I also have to give props to Paul Best as aging real estate curmudgeon turned aging roller disco enthusiast, Danny. The tough part of older characters in high school productions is that even with judicious application of grey hair paint, it’s hard not to see the young person underneath. But I totally bought Best as an older man. I belly laughed more than once during his introductory scene as he barked random authority into multiple desk phones.

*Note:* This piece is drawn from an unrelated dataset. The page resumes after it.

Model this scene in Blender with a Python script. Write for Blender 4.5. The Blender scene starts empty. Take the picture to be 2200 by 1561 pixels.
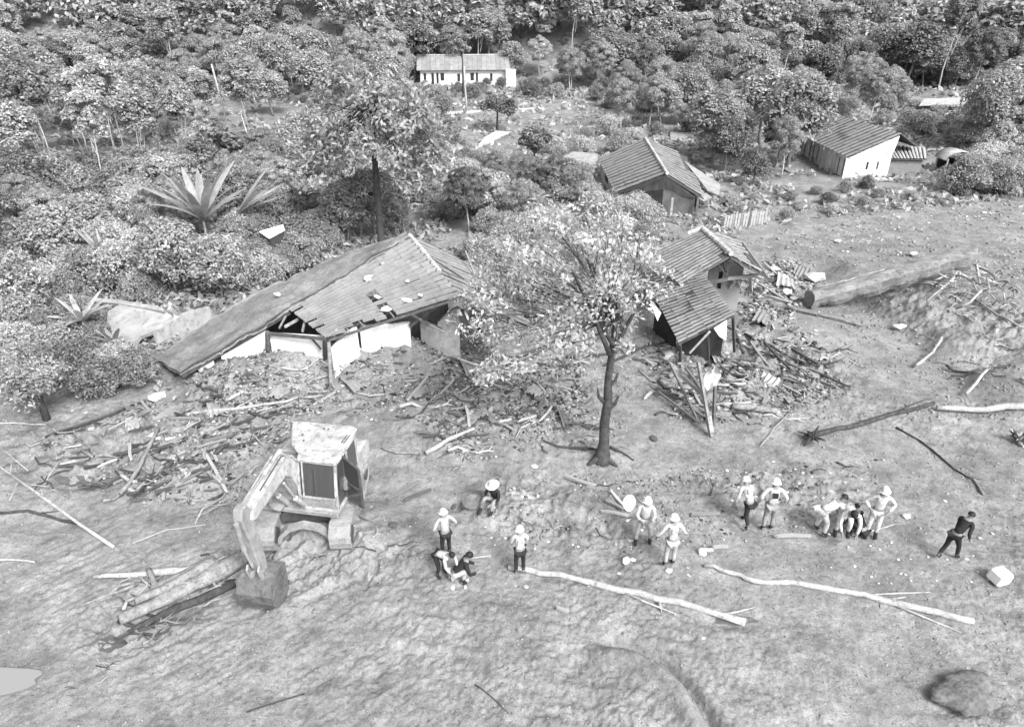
import bpy, bmesh, math, random
import numpy as np
from mathutils import Vector, Matrix, Quaternion
R = math.radians
rnd = random.Random(7)
nr = np.random.RandomState(7)
S = bpy.context.scene
COL = S.collection
# ---------------------------------------------------------------- camera, sky, sun, exposure
CAM_H = 12.8; PITCH = R(28.5); FPX = 1486.0
cam_d = bpy.data.cameras.new("camera"); cam = bpy.data.objects.new("camera", cam_d); COL.objects.link(cam)
cam_d.sensor_width = 36; cam_d.lens = 36 * FPX / 2200; cam_d.clip_start = .1; cam_d.clip_end = 4000
cam.location = (0, 0, CAM_H); cam.rotation_euler = (math.pi / 2 - PITCH, 0, 0)
S.camera = cam
SUN_EL, SUN_ROT = R(44), R(146)          # thin overcast: the light comes from behind the camera, right
w = bpy.data.worlds.new("World"); S.world = w; w.use_nodes = True
nt = w.node_tree; bg = nt.nodes["Background"]
sky = nt.nodes.new("ShaderNodeTexSky"); sky.sky_type = 'NISHITA'; sky.sun_disc = False
sky.sun_elevation = SUN_EL; sky.sun_rotation = SUN_ROT; sky.air_density = 2.0; sky.dust_density = 6.0
bw = nt.nodes.new("ShaderNodeRGBToBW")    # a white overcast: the photograph is black and white
nt.links.new(sky.outputs[0], bw.inputs[0]); nt.links.new(bw.outputs[0], bg.inputs[0]); bg.inputs[1].default_value = .115
sun_d = bpy.data.lights.new("sun", 'SUN'); sun_d.energy = 2.0; sun_d.angle = R(22); sun_d.color = (1, 1, 1)
sun = bpy.data.objects.new("sun", sun_d); COL.objects.link(sun)
sd = Vector((math.sin(SUN_ROT) * math.cos(SUN_EL), math.cos(SUN_ROT) * math.cos(SUN_EL), math.sin(SUN_EL)))
sun.rotation_euler = sd.to_track_quat('Z', 'Y').to_euler(); sun.location = (0, 0, 60)
S.view_settings.view_transform = 'Standard'; S.view_settings.look = 'None'
S.view_settings.gamma = 1; S.view_settings.use_curve_mapping = False
S.view_settings.exposure = 1.03
S.cycles.max_bounces = 4; S.cycles.diffuse_bounces = 3; S.cycles.transmission_bounces = 3
# ---------------------------------------------------------------- maths helpers
SN, CS = math.sin(PITCH), math.cos(PITCH)
def P(px, py, h=0.0):
    """point at height h seen at photo pixel (2200 x 1561)"""
    v = (py - 780.5) / FPX; z = (CAM_H - h) / max(SN + v * CS, .02)
    return Vector(((px - 1100) / FPX * z, z * (CS - v * SN), h))
def proj(p):
    dr = CAM_H - p[2]; z = p[1] * CS + dr * SN
    return 1100 + p[0] / z * FPX, 780.5 + (dr * CS - p[1] * SN) / z * FPX
def vn(x, y, seed=0):
    x = np.asarray(x, float); y = np.asarray(y, float)
    xi = np.floor(x).astype(np.int64); yi = np.floor(y).astype(np.int64); fx = x - xi; fy = y - yi
    def hs(a, b):
        n = (a * 374761393 + b * 668265263 + seed * 974711) & 0x7fffffff
        n = ((n ^ (n >> 13)) * 1274126177) & 0x7fffffff
        return ((n ^ (n >> 16)) & 0xffff) / 65535.0
    fx = fx * fx * (3 - 2 * fx); fy = fy * fy * (3 - 2 * fy)
    a = hs(xi, yi); b = hs(xi + 1, yi); c = hs(xi, yi + 1); d = hs(xi + 1, yi + 1)
    return (a + (b - a) * fx) * (1 - fy) + (c + (d - c) * fx) * fy - .5
def sm(t): t = np.clip(t, 0, 1); return t * t * (3 - 2 * t)
def circ3(a, b, c):
    ax, ay, bx, by, cx, cy = a[0], a[1], b[0], b[1], c[0], c[1]
    d = 2 * (ax * (by - cy) + bx * (cy - ay) + cx * (ay - by))
    ux = ((ax**2 + ay**2) * (by - cy) + (bx**2 + by**2) * (cy - ay) + (cx**2 + cy**2) * (ay - by)) / d
    uy = ((ax**2 + ay**2) * (cx - bx) + (bx**2 + by**2) * (ax - cx) + (cx**2 + cy**2) * (bx - ax)) / d
    return ux, uy, math.hypot(ax - ux, ay - uy)
ARC = circ3(P(1300, 1388), P(1450, 1452), P(1520, 1561))
BK0, BK1 = P(1860, 668), P(2120, 880)
BKN = Vector((BK1.y - BK0.y, -(BK1.x - BK0.x), 0)).normalized()
if BKN.x < 0: BKN = -BKN
# mounds and hollows: pixel centre, radius x, radius y (m), height
MOUNDS = [(650, 1150, 1.9, 1.1, .22), (520, 835, 2.2, 1.3, .55), (640, 815, 1.5, 1.2, .45), (800, 800, 2.2, 1.4, .4), (950, 900, 2.6, 1.8, .35),
          (1160, 900, 2.4, 1.3, .35), (380, 980, 2.2, 1.6, .4), (480, 930, 2.4, 1.6, .35), (190, 1035, .9, .35, -.35), (1560, 840, 2.0, 1.4, .3),
          (1300, 988, .8, .6, .18), (1700, 700, 2.5, 1.5, .3), (640, 990, 1.5, 1.2, .15), (1250, 1085, 2.5, .8, .15), (2075, 1480, .5, .35, .14),
          (2075, 1520, .7, .15, -.1), (1010, 1075, .5, .3, .25), (980, 1085, .25, .2, -.3), (800, 1110, .8, .5, .25), (560, 1440, .45, .25, .07),
          (90, 1400, 1.2, .6, -.1), (1150, 1330, 3, 1.2, .12), (1560, 1330, .9, .25, -.12), (2100, 800, 1.3, .9, -.5), (1880, 640, 1.8, 1.5, -.35),
          (340, 790, 1.6, 1.3, .25), (830, 808, 1.7, .9, .95), (725, 818, 1.0, .8, .6), (635, 812, 1.4, .8, .55), (500, 842, 1.6, .9, .6), (900, 800, 1.2, .9, .6), (590, 1150, .9, .4, .2), (760, 1160, .8, .5, .25), (1090, 950, 1.6, .7, .3), (420, 1050, 1.5, .5, .3), (60, 1120, 1.6, .5, -.15), (880, 1180, 1.4, .6, .1)]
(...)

Finally, a shout out NHS orchestra members, Greg Akeson, Devyn Pope, Kurt Grunsky, Joshua Yasbeck, Connor Smith and Connor Wong. As I said, the soundtrack is one of my favourites – I still listen to “All Over The World” and “Magic” on almost a weekly basis. When I’m that familiar with a particular recording of a song, I often balk at anything not that version (the Saturday Night Fever episode of Glee made me SUPER frowny!), but Nepean’s band totally did it for me! I was seat-dancing super hard during most of the musical numbers. I’m going to assume the woman next to me kept looking around because she’d spotted some friends, not because she wanted to change seats.

My only real complaint about Xanadu really has nothing to do with the NHS production, but with the musical itself. As I mentioned the stage version of Xanadu is far more self-aware than the movie. It knows its roots, it understands its flaws, and unlike Sonny with Kira, this play is much, much smarter than its inspiration. These are probably not bad things – particularly for anyone who’s never seen the film. But I have major nostalgia for the film. I did miss the sincerity of the original Xanadu  It was charming, not because it was clever, but because it had no idea how dreck it truly was.

But in the end staff and students at Nepean High School made me laugh, made me dance and made me pop in the Xanadu soundtrack as soon I as got in the car to drive home, which I suspect is exactly what Kevin intended when he sent me to see this show.

Like I said – the man knows me well!